Bishop sacrifice

When it comes to sexuality, the Church of England remains uneasily in the closet.

When it was announced that the Church of England had established an advisory group on human sexuality, consisting of four bishops and a retired civil servant, there was some criticism of the fact that all its members were (ahem) male. But that was only to be expected, and not just because it happens to be a group of bishops, which remains, for the time being at least, an exclusively male club. In Anglican parlance, "human sexuality" is code for, "What do we do about the gays?"

Overt homophobia is increasingly a fringe element in British Christianity these days, represented best by the likes of Stephen Green. Last week, the founder of Christian Voice claimed to have persuaded God to punish Tesco for its support of a gay pride event ("Significantly, we prayed for a drop in their share price").

Meanwhile, the mainstream churches continue to move at varying speeds in the same general direction as the rest of society. Not that you'd realise it from the tone of much of the coverage.

In the case of the Church of England, there are currently two major sticking points, which may or may not be linked: the question of whether civil partnership ceremonies should be allowed to take place in church, and the question of whether openly gay men, even if celibate, should be allowed to become bishops. In both cases the present situation is one of studied hypocrisy.

The second issue has been bubbling away at least since 2003, when the then Canon Jeffrey John (who has a civil partner) failed to be appointed to the relatively lowly post of bishop of Reading, despite having been offered the job in quite clear terms.

There's no doubt that John was shabbily treated. As soon as the appointment was mooted, John became the target of a campaign of ugly homophobia -- even though he described himself as celibate and thus eligible.

Homosexual orientation, the current church doublethink has it, is not sinful in itself; it only becomes sinful if you do something about it. But such subtleties were lost on religious conservatives at home and abroad, who could only recoil in sheer horror at the idea of a "gay bishop".

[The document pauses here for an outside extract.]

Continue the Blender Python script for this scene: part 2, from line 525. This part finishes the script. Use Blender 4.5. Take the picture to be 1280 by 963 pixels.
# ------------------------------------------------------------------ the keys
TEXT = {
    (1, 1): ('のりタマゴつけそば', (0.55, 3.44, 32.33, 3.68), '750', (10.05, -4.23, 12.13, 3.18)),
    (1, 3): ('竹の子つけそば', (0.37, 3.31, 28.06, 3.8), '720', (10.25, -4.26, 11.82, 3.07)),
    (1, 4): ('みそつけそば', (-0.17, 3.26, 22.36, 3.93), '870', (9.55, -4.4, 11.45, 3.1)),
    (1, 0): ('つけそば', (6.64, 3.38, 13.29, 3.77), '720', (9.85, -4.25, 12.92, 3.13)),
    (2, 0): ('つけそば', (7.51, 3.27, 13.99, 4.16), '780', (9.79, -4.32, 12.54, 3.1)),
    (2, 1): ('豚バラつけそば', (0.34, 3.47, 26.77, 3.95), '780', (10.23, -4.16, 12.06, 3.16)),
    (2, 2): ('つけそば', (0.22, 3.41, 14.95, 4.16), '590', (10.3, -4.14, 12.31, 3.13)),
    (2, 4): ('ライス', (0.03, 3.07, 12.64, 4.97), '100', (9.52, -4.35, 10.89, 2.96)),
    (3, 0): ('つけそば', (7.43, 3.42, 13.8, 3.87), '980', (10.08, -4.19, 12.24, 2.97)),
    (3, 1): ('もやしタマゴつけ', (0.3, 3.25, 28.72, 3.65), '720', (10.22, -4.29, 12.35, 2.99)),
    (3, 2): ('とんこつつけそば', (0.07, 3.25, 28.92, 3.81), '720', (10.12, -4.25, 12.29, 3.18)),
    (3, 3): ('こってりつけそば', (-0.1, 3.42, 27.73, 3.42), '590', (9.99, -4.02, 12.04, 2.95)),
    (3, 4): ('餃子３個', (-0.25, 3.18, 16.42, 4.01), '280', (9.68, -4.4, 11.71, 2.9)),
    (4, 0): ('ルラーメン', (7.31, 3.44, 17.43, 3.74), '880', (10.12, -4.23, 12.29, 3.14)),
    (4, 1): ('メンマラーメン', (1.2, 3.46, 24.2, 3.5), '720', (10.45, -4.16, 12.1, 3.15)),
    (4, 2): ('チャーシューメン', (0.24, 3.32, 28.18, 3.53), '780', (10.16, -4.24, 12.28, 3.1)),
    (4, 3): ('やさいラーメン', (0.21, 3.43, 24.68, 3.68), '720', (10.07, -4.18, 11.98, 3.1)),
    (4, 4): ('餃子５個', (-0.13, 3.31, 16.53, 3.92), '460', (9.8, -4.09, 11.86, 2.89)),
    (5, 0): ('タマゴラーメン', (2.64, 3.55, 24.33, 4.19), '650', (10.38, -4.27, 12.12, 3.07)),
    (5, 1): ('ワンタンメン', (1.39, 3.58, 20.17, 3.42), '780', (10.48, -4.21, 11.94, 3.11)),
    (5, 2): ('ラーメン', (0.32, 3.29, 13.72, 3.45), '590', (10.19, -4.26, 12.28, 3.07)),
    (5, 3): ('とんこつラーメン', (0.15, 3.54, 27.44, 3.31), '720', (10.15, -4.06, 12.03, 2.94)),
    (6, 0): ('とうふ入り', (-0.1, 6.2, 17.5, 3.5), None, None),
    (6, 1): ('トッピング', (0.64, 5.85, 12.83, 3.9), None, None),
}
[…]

As a celibate gay man, John would have been in the same position as countless bishops in the past. He would not even, well-informed observers suggested, have been the first gay bishop of Reading. The only material difference was that he had taken advantage of changes in the law to contract a civil partnership. He was, that it, open and honest about his orientation, unwilling to engage in the dissimulation and evasion that was traditional and, in previous eras of repression, mandatory.

As so often happens, the cracks were papered over and a face-saving formula devised. Jeffrey John was made Dean of St Albans, arguably a more high-profile and powerful job than bishop of Reading. But he couldn't call himself "Right Reverend" or wear the pointy hat.

For some unfathomable reason, a gay (but celibate) senior dean is acceptable but a gay (but celibate) junior bishop would be an outrage. That alone says much about the Trollopian mess the Church of England has got itself into.

Now, following a second disappointment in 2010 when he was briefly in the running for the bishopric of Southwark (which is a proper bishopric), it's been reported that Jeffrey John is considering taking legal action for discrimination. Informed observers suggest that he would probably lose.

Certainly the Church of England seems to be quite secure in its legal advice that it has enough of an opt-out from equalities legislation. But even if he doesn't stand much chance of forcing the Church of England to offer him a mitre, Jeffrey John does threaten to shine an unflattering light onto the secretive appointments system that, in the words of the late Dean of Southwark, Colin Slee, "stinks".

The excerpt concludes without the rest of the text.